[START]
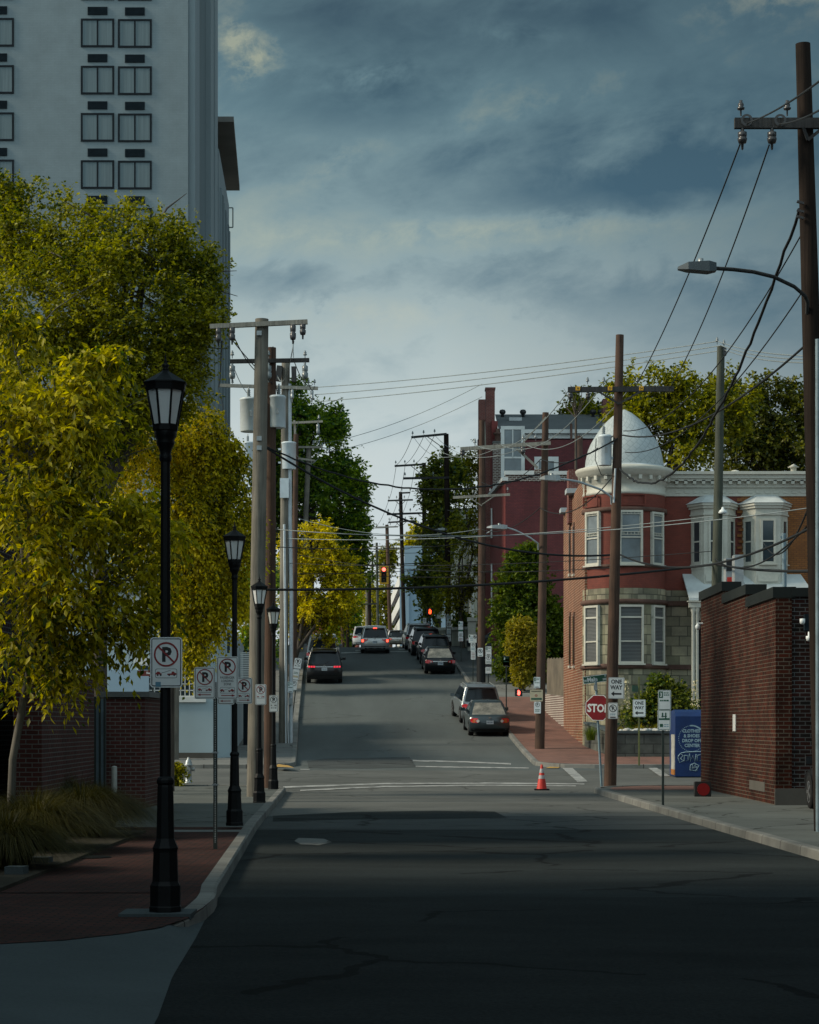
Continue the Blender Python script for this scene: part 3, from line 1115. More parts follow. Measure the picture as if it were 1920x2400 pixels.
# ------------------------------------------------------------------ signs
SW, SB, SR, SG = 0, 1, 2, 3
SIGN_M = lambda *x: [M[k] for k in x]


class Sign:
    """a thin panel; u to the right, v up as the reader sees it, facing n"""

    def __init__(self, c, n=(0, -1, 0), roll=0.0):
        self.r, self.u, self.n = basis(n)
        if roll:
            c_, s_ = math.cos(roll), math.sin(roll)
            r, u = self.r, self.u
            self.r, self.u = r * c_ + u * s_, u * c_ - r * s_
        self.c = Vector(c)
        self.p, self.t = MB(), MB()

    def P(self, x, y, lift=.004):
        return self.c + self.r * x + self.u * y + self.n * lift

    def panel(self, w, h, border=None, x=0, y=0, m=0, rad=.03, edge=.012, bw=.008, inner=None):
        self.p.prism(rrect(w, h, rad), self.P(x, y, -.002), self.r, self.u, self.n, .004, m)
        if border is not None:
            self.p.flat(rrect(w - 2 * edge, h - 2 * edge, max(rad - edge, .006)), self.P(x, y, .0035), self.r, self.u, border)
            self.p.flat(rrect(w - 2 * edge - 2 * bw, h - 2 * edge - 2 * bw, max(rad - edge - bw, .004)), self.P(x, y, .005), self.r, self.u, m if inner is None else inner)

    def rect(self, x, y, w, h, m, lift=.0065):
        self.t.flat([(-w / 2, -h / 2), (w / 2, -h / 2), (w / 2, h / 2), (-w / 2, h / 2)], self.P(x, y, lift), self.r, self.u, m)

    def text(self, s, x, y, h=None, w=None, m=1, bold=.03, squeeze=.85, lift=.0065):
        self.t.text(s, self.P(x, y, lift), self.r, self.u, h, w, m, bold, squeeze)

    def ring(self, x, y, r0, r1, m, slash=True, lift=.008):
        self.t.ring(r0, r1, self.P(x, y, lift), self.r, self.u, m)
        if slash:
            w = (r1 - r0) * .5
            d, e = (r0 + .001) * .7071, w * .7071
            self.t.flat([(-d - e, d - e), (d - e, -d - e), (d + e, -d + e), (-d + e, d + e)], self.P(x, y, lift + .001), self.r, self.u, m)

    def arrow(self, x, y, L, h, d, m):
        """d = -1 left, 1 right, 0 both"""
        self.rect(x, y, L * .8, h * .34, m)
        for q in ((-1, 1) if d == 0 else (d,)):
            self.t.flat([(q * L * .28, h * .55), (q * L * .28, -h * .55), (q * L * .5, 0)][::(-1 if q > 0 else 1)], self.P(x, y, .0067), self.r, self.u, m)

    def tow(self, x, y, w, h, mb_=1, mr=2):
        """framed picture of a truck lifting a car"""
        self.t.flat(rrect(w, h, h * .2), self.P(x, y, .0062), self.r, self.u, mb_)
        self.t.flat(rrect(w * .96, h * .91, h * .17), self.P(x, y, .0072), self.r, self.u, 0)
        k = w / 2
        car = [(-.96, -.10), (-.42, -.10), (-.40, .02), (-.52, .10), (-.62, .30), (-.82, .32), (-.92, .12), (-.96, .10)]
        trk = [(.10, -.18), (.94, -.18), (.94, .10), (.80, .14), (.70, .34), (.52, .34), (.48, .06), (.10, .02)]
        for q in (car, trk):
            self.t.flat([(a * k, b * k * .62 - .04 * k) for a, b in q], self.P(x, y, .0080), self.r, self.u, mr)
        for a in (-.78, -.5, .28, .74):
            self.t.flat([(a * k + .085 * k * math.cos(t * math.pi / 5), -.16 * k + .085 * k * math.sin(t * math.pi / 5)) for t in range(10)], self.P(x, y, .0088), self.r, self.u, mb_)
        self.t.flat([(-.42 * k, .02 * k), (.40 * k, .26 * k), (.40 * k, .30 * k), (-.42 * k, .05 * k)], self.P(x, y, .0084), self.r, self.u, mb_)

    def lines(self, x, y, w, n, gap, m=1, h=.012):
        """rows of print too small to read, as runs of short words"""
        rnd = random.Random(int(abs(x * 991 + y * 777 + w * 313)) + n)
        for i in range(n):
            a = -w / 2
            while a < w / 2 - .01:
                q = min(rnd.uniform(.02, .055), w / 2 - a)
                self.rect(x + a + q / 2, y - i * gap, q, h, m)
                a += q + .010

    def done(self, t, mats, name='panel'):
        p = self.p.build(name, mats, t)
        if self.t.v:
            self.t.build('lettering', mats, p)
        return p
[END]
Problem details: Make an exact copy of the lines from the top of the material through the line with "return self.c +", pictures excluded.

Exercise output:
Continue the Blender Python script for this scene: part 3, from line 1115. More parts follow. Measure the picture as if it were 1920x2400 pixels.
# ------------------------------------------------------------------ signs
SW, SB, SR, SG = 0, 1, 2, 3
SIGN_M = lambda *x: [M[k] for k in x]


class Sign:
    """a thin panel; u to the right, v up as the reader sees it, facing n"""

    def __init__(self, c, n=(0, -1, 0), roll=0.0):
        self.r, self.u, self.n = basis(n)
        if roll:
            c_, s_ = math.cos(roll), math.sin(roll)
            r, u = self.r, self.u
            self.r, self.u = r * c_ + u * s_, u * c_ - r * s_
        self.c = Vector(c)
        self.p, self.t = MB(), MB()

    def P(self, x, y, lift=.004):
        return self.c + self.r * x + self.u * y + self.n * lift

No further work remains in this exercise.